» **TASK STATEMENT**: Repeat the listing in full, preserving every character.

Scripts that build scenes:
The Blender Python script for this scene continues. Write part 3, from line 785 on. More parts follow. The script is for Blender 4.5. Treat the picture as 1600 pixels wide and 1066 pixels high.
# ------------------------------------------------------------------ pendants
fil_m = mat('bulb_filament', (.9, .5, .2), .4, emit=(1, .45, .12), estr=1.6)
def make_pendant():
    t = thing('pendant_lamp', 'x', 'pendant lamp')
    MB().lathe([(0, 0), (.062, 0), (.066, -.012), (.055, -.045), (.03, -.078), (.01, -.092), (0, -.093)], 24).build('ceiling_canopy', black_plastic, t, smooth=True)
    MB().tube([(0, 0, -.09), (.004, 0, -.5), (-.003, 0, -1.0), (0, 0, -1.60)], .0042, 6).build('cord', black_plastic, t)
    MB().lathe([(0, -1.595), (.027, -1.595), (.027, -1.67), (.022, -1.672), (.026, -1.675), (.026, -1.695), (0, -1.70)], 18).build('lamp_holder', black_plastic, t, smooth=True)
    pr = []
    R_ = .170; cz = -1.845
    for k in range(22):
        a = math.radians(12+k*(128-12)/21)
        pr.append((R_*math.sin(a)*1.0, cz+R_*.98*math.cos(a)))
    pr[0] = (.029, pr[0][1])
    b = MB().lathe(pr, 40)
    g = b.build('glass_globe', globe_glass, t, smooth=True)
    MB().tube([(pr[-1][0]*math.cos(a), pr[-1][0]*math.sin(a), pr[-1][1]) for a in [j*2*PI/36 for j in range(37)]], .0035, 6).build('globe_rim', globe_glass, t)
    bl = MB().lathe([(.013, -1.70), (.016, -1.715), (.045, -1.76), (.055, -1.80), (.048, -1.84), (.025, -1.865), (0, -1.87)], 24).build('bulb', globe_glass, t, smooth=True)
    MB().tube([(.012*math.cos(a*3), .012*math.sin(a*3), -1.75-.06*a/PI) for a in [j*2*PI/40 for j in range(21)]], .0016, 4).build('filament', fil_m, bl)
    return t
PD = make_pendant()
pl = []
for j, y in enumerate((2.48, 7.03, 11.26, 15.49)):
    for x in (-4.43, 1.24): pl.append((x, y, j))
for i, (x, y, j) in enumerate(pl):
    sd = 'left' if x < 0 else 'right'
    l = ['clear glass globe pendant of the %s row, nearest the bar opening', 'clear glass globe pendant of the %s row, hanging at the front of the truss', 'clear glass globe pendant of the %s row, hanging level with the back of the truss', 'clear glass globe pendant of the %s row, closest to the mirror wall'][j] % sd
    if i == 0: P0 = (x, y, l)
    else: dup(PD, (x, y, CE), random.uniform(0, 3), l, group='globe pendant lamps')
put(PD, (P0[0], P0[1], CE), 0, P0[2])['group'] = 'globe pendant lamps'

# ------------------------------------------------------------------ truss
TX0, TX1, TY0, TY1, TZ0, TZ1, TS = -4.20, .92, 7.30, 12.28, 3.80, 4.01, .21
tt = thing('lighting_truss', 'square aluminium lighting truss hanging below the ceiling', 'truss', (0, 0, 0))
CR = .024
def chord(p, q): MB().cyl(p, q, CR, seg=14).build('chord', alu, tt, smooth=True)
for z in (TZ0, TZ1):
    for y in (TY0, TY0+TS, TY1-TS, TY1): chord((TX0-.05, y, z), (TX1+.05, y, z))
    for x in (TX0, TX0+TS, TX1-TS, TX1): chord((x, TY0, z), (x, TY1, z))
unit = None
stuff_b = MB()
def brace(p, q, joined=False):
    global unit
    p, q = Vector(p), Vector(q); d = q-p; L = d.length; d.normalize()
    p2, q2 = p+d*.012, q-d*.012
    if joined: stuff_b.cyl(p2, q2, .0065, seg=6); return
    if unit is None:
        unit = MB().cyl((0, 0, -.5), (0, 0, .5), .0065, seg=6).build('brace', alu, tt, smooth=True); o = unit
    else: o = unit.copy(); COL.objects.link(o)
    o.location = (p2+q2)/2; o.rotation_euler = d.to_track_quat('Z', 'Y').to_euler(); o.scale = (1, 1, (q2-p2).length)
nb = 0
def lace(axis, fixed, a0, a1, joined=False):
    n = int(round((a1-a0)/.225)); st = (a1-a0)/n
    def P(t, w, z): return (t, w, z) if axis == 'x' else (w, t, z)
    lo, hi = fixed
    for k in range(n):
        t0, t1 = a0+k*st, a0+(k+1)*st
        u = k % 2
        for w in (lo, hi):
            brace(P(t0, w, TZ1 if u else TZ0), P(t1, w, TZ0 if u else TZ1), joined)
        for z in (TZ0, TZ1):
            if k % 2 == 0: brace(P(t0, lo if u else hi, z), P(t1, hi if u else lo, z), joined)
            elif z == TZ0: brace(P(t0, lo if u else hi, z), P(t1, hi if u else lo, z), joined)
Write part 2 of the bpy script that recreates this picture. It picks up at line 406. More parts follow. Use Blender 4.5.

» **EXERCISE ANSWER**:
The Blender Python script for this scene continues. Write part 3, from line 785 on. More parts follow. The script is for Blender 4.5. Treat the picture as 1600 pixels wide and 1066 pixels high.
# ------------------------------------------------------------------ pendants
fil_m = mat('bulb_filament', (.9, .5, .2), .4, emit=(1, .45, .12), estr=1.6)
def make_pendant():
    t = thing('pendant_lamp', 'x', 'pendant lamp')
    MB().lathe([(0, 0), (.062, 0), (.066, -.012), (.055, -.045), (.03, -.078), (.01, -.092), (0, -.093)], 24).build('ceiling_canopy', black_plastic, t, smooth=True)
    MB().tube([(0, 0, -.09), (.004, 0, -.5), (-.003, 0, -1.0), (0, 0, -1.60)], .0042, 6).build('cord', black_plastic, t)
    MB().lathe([(0, -1.595), (.027, -1.595), (.027, -1.67), (.022, -1.672), (.026, -1.675), (.026, -1.695), (0, -1.70)], 18).build('lamp_holder', black_plastic, t, smooth=True)
    pr = []
    R_ = .170; cz = -1.845
    for k in range(22):
        a = math.radians(12+k*(128-12)/21)
        pr.append((R_*math.sin(a)*1.0, cz+R_*.98*math.cos(a)))
    pr[0] = (.029, pr[0][1])
    b = MB().lathe(pr, 40)
    g = b.build('glass_globe', globe_glass, t, smooth=True)
    MB().tube([(pr[-1][0]*math.cos(a), pr[-1][0]*math.sin(a), pr[-1][1]) for a in [j*2*PI/36 for j in range(37)]], .0035, 6).build('globe_rim', globe_glass, t)
    bl = MB().lathe([(.013, -1.70), (.016, -1.715), (.045, -1.76), (.055, -1.80), (.048, -1.84), (.025, -1.865), (0, -1.87)], 24).build('bulb', globe_glass, t, smooth=True)
    MB().tube([(.012*math.cos(a*3), .012*math.sin(a*3), -1.75-.06*a/PI) for a in [j*2*PI/40 for j in range(21)]], .0016, 4).build('filament', fil_m, bl)
    return t
PD = make_pendant()
pl = []
for j, y in enumerate((2.48, 7.03, 11.26, 15.49)):
    for x in (-4.43, 1.24): pl.append((x, y, j))
for i, (x, y, j) in enumerate(pl):
    sd = 'left' if x < 0 else 'right'
    l = ['clear glass globe pendant of the %s row, nearest the bar opening', 'clear glass globe pendant of the %s row, hanging at the front of the truss', 'clear glass globe pendant of the %s row, hanging level with the back of the truss', 'clear glass globe pendant of the %s row, closest to the mirror wall'][j] % sd
    if i == 0: P0 = (x, y, l)
    else: dup(PD, (x, y, CE), random.uniform(0, 3), l, group='globe pendant lamps')
put(PD, (P0[0], P0[1], CE), 0, P0[2])['group'] = 'globe pendant lamps'

# ------------------------------------------------------------------ truss
TX0, TX1, TY0, TY1, TZ0, TZ1, TS = -4.20, .92, 7.30, 12.28, 3.80, 4.01, .21
tt = thing('lighting_truss', 'square aluminium lighting truss hanging below the ceiling', 'truss', (0, 0, 0))
CR = .024
def chord(p, q): MB().cyl(p, q, CR, seg=14).build('chord', alu, tt, smooth=True)
for z in (TZ0, TZ1):
    for y in (TY0, TY0+TS, TY1-TS, TY1): chord((TX0-.05, y, z), (TX1+.05, y, z))
    for x in (TX0, TX0+TS, TX1-TS, TX1): chord((x, TY0, z), (x, TY1, z))
unit = None
stuff_b = MB()
def brace(p, q, joined=False):
    global unit
    p, q = Vector(p), Vector(q); d = q-p; L = d.length; d.normalize()
    p2, q2 = p+d*.012, q-d*.012
    if joined: stuff_b.cyl(p2, q2, .0065, seg=6); return
    if unit is None:
        unit = MB().cyl((0, 0, -.5), (0, 0, .5), .0065, seg=6).build('brace', alu, tt, smooth=True); o = unit
    else: o = unit.copy(); COL.objects.link(o)
    o.location = (p2+q2)/2; o.rotation_euler = d.to_track_quat('Z', 'Y').to_euler(); o.scale = (1, 1, (q2-p2).length)
nb = 0
def lace(axis, fixed, a0, a1, joined=False):
    n = int(round((a1-a0)/.225)); st = (a1-a0)/n
    def P(t, w, z): return (t, w, z) if axis == 'x' else (w, t, z)
    lo, hi = fixed
    for k in range(n):
        t0, t1 = a0+k*st, a0+(k+1)*st
        u = k % 2
        for w in (lo, hi):
            brace(P(t0, w, TZ1 if u else TZ0), P(t1, w, TZ0 if u else TZ1), joined)
        for z in (TZ0, TZ1):
            if k % 2 == 0: brace(P(t0, lo if u else hi, z), P(t1, hi if u else lo, z), joined)
            elif z == TZ0: brace(P(t0, lo if u else hi, z), P(t1, hi if u else lo, z), joined)
Write part 2 of the bpy script that recreates this picture. It picks up at line 406. More parts follow. Use Blender 4.5.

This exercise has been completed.